Swedish Company Makes Major Battery Breakthrough

Sebastien Sabillon, Global Reporter

31 January, 2024

In the country of meatballs, IKEA, and the home of Zlatan Ibrahimivavic, Sweden has once again brought a wonder in the world. With top battery producer Northvolt making a major breakthrough in the battery industry, potentially steering Europe from Chinese dependence in the battery market.

Founded in 2015, the company says its new sodium-ion battery doesn’t use the critical minerals lithium, nickel, graphite, and cobalt-and it has an energy density of 160 watt-hours per kilogram, making it suitable for large-scale energy storage. It may be below the average 250-300 watt-hours per kilo lithium batteries in electric cars typically have. Instead of the critical minerals, which have fluctuating prices and a potential fire hazard; Northvolt’s new batteries use a form of the pigment Prussian blue, according to the Financial Times reports.

According to Patrik Andreasson, Northvolt’s vice-president of strategy and sustainability, per the Guardian, “Using sodium-ion technology is not new but we think this is the first product ever completely free from critical raw materials. It is a fundamental breakthrough. This provides an option that is not dependent on certain parts of the world, including China.”

 An article by Sifted describes batteries without critical minerals as a type of “holy grail for the green transition.” Anders Thor, the company’s communications director, says that while this generation of batteries is best suited for energy storage, there is a “distinct path towards higher energy densities that also enables them for usage for vehicles, which will severely reduce cost and increase sustainability for electric mobility.”

According to an article by Automotive News Europe, Northvolts new battery doesn’t use or contain lithium, nickel, cobalt nor graphite. Cobalt specifically is good in the sense that if this battery becomes a major success it would reduce the exploitation of slave labor in the Congo, as most batteries exploit labor mainly in the African continent for their resources.
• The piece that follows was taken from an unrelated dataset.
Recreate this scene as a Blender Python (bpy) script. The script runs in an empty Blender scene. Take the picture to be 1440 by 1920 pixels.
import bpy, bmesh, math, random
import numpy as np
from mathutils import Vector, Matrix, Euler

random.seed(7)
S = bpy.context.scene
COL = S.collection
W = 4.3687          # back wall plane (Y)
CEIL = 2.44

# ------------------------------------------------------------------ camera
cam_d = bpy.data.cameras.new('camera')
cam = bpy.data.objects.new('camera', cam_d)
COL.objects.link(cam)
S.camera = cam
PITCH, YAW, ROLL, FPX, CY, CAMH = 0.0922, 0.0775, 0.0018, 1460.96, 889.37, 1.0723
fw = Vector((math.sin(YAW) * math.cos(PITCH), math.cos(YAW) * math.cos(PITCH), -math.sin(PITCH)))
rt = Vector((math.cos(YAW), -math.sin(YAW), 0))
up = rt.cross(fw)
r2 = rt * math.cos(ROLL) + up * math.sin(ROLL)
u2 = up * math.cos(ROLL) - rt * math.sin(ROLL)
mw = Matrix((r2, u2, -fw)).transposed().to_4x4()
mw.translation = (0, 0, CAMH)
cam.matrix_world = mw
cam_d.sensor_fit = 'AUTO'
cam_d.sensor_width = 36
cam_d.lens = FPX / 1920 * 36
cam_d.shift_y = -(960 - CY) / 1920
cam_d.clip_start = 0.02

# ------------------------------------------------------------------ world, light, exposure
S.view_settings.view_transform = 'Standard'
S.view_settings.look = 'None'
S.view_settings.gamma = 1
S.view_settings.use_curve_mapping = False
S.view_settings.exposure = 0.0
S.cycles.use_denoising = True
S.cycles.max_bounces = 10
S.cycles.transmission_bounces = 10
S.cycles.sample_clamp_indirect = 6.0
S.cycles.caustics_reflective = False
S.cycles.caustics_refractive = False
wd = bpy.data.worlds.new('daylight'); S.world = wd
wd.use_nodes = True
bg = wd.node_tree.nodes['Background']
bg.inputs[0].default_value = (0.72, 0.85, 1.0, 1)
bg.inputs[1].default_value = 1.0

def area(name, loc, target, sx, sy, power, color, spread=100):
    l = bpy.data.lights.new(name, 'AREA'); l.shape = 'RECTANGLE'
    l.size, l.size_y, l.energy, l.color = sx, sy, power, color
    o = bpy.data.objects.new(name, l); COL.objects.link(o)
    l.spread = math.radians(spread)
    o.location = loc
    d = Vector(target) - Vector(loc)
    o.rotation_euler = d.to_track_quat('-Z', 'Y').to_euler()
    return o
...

Known for supplying lithium-ion batteries for electric vehicles. Northvolt, believes that the sodium-ion battery market could end up being worth tens of billions of dollars, the FT reports. Making batteries at a gigafactory just below the Arctic Circle in Sweden and is now expanding in Canada and Germany as well as another one in Sweden. The company says it has not decided yet where it will manufacture the new sodium-ion battery developed in its labs. 

Whatever the case, this Swedish company is now expanding fast, and with this new development it could potentially alter the future of trade, economics, sphere of influence, politics, and much more.